On the other side is Gonzales the hard-luck son of Mexican immigrants, embodiment of the American dream. Sitting behind Gonzales as he testifies are witnesses to his past and his success: his mother, Maria, and brother Tony, his wife, Rebecca, and his three sons, Jared, Graham and Gabriel. Before Gonzales testifies, Sen. Arlen Specter (R-Pa.), chairman of the Judiciary Committee, insists that Gonzales introduce his family, and when Gonzales hesitates for some reason, Specter insists again.
Sen. John Cornyn (R-Tex.) refers to Gonzales as the "man from Humble" -- meaning Humble, Tex. -- a "self-effacing man" and the son of migrant workers. Only in Washington, Cornyn says, would they rake such a good man "over the coals." Sen. Ken Salazar (D-Colo.) quotes from a speech Gonzales once gave at his alma mater, Rice University.

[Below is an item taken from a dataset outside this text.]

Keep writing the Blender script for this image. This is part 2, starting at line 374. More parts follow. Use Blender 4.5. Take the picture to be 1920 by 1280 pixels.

"During my years in high school, I never once asked my friends over to our home," Gonzales had said. "You see, even though my father poured his heart into it, I was embarrassed that 10 of us lived in a cramped space with no running water or telephone."
The second version of Gonzales is not offered as a response to the first, not explicitly. It's merely mentioned over and over, an implicit ward against the accusation that Gonzales may be indifferent to suffering.
In the back of the hearing room, and outside in the drizzle, protesters are also trying to turn Gonzales into the next John Ashcroft. At the level of slogan, at least, they find it easy. The issues pinned on Gonzales by the Left are not abstract. "No Torture," the placards read. "Ship Gonzo to Gitmo." "Bush and Gonzales Are Responsible for Death and Torture." Inside the hearing room, a handful of observers sit frowning in gray T-shirts that read: "Investigate Gonzales."
But ultimately the demonization campaign fizzles. The protesters add up to 20, at most. The mass gathering at the Capitol yesterday is about opening up the recount of the presidential vote in Ohio.
At this hearing, it turns out, there's little will for investigation. Each senator gets to speak for only a few minutes, and the temptation to hold forth is strong. Plus Gonzales turns out to be a master at cutting legalese with Bush-style plainspeak. "We had captured some really bad people," he says in a honeyed Texas accent.
When Sen. Lindsey O. Graham (R-S.C.) suggests that condoning torture is behaving like the enemy, Gonzales takes it as a challenge. "I would respectfully disagree that we are more like our enemy," he says. "We are nothing like our enemy."
Hours go by and little gets clarified. Gonzales did not author or even conceive of the infamous Aug. 1, 2002, "torture memo." It was drafted by Department of Justice lawyer John Yoo and signed by then-Assistant Attorney General Jay Bybee, and neither of them are in the room. When seeking their advice, did Gonzales press them to be "forward-leaning," as some news reports have suggested?
"I don't recall ever using the term 'lean forward,' " he tells Sen. Edward M. Kennedy (D-Mass.), the first of a string of deflections.
Kennedy loses his focus and moves on to ask about civil rights. Sen. Jeff Sessions (R-Ala.) spends precious minutes opining about how the Department of Justice is "such a wonderful institution, big and complex."
Eight hours later, even Sen. Patrick J. Leahy (D-Vt.), who's been somber and hard-hitting throughout, winds up laughing and joking with Gonzales: "So, do you still want the job?"